Thursday, October 2, 2008

SCL#413. Trying to find a cause.

I found this entry on one of my favorite blogs, Stuff Christians Like, and I just had to post it on my blog because it is SO where I'm at right now...



Have you ever doubted your purpose in life? Have you ever thought, “What am I supposed to be doing?” Or why am I here? Why don’t I have a mission in life?

I have, with increasing intensity these last two weeks. I’ve been wrestling with the question, “What’s next God?” I’ve been reading books about purpose and listening to great sermons like Craig Groeschel’s “Warrior” series. I started asking God, “What do you want me to do? What would you have me do for you? What did you put me on this earth for? What is my cause?”
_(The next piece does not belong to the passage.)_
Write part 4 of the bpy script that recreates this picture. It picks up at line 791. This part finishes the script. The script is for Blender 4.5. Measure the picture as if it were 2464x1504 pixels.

I wanted him to tell me to start a ministry or be a spiritual warrior in faraway lands on a faraway adventure. I wanted him to give me a big cause so that I could do big things for him in big ways. But last Monday, in the midst of working through the weight and burden of feeling like I didn’t have a cause, I felt like God reminded me that he doesn’t think like I do. Maybe, when he hears me crying out for a cause, when he hears me asking him to transform me into a spiritual warrior, he wants to cry back:

"You want to be a warrior? Be a warrior of need and surrender. Make fighting for a relationship with me your greatest cause and see what other causes come out of that. See what other causes I put in your path. I can bring you adventures, but those things are small. Those are tiny compared to the cause of surrendering your heart and soul to me. That's your cause right now. Daily, hourly surrender of your heart and soul to me. You are on an adventure, make no mistake, but the real adventure, the big one that I cheer loudest about from the bleachers of heaven is for your heart. The adventure that begins every morning. That is the adventure I care about. Don't miss that one."

And I do, I miss it all the time because I focus on "what's next" instead of "what's now." I get so lost thinking I need to “do something for him” instead of “be in a relationship with him.” Like it says in Revelation 2:4, I forsake my first love. Repentance. Forgiveness. A minute by minute, all consuming need for God.

I don't want to miss that adventure. I don't want you to miss it either. God has big, crazy things planned for all of us. But the biggest adventure, the greatest cause, the grandest purpose, is the one that starts in our heart.

1 comments:

Unknown said...

Great post! Great reminder! I go through phases where I get caught up in feeling like I need to do something "big" for God... like go be a missionary, devote my life to full-time ministry in some way and so forth.

Like this post points out a lot of that is such a works based system of needing to perform for the Lord rather than focusing on being surrendered to Him. I feel like a lot of it for me when I go through those phases is attacks of the enemy. Like I'm going through a period of discontentment with where I am, which is obviously a tool of the deceiver. Of course he wants to do anything he can to make us think that our relationship with the Lord is works based, or to get our focus of the greatest need of staying submitted to and conected to our Savior. As long as we stay right with our Lord all our service, assignments, contentment and so forth with occur as fruit. So if we put our energy, time, thoughts, prayers etc. into being devoted to Him fully the rest will just happen.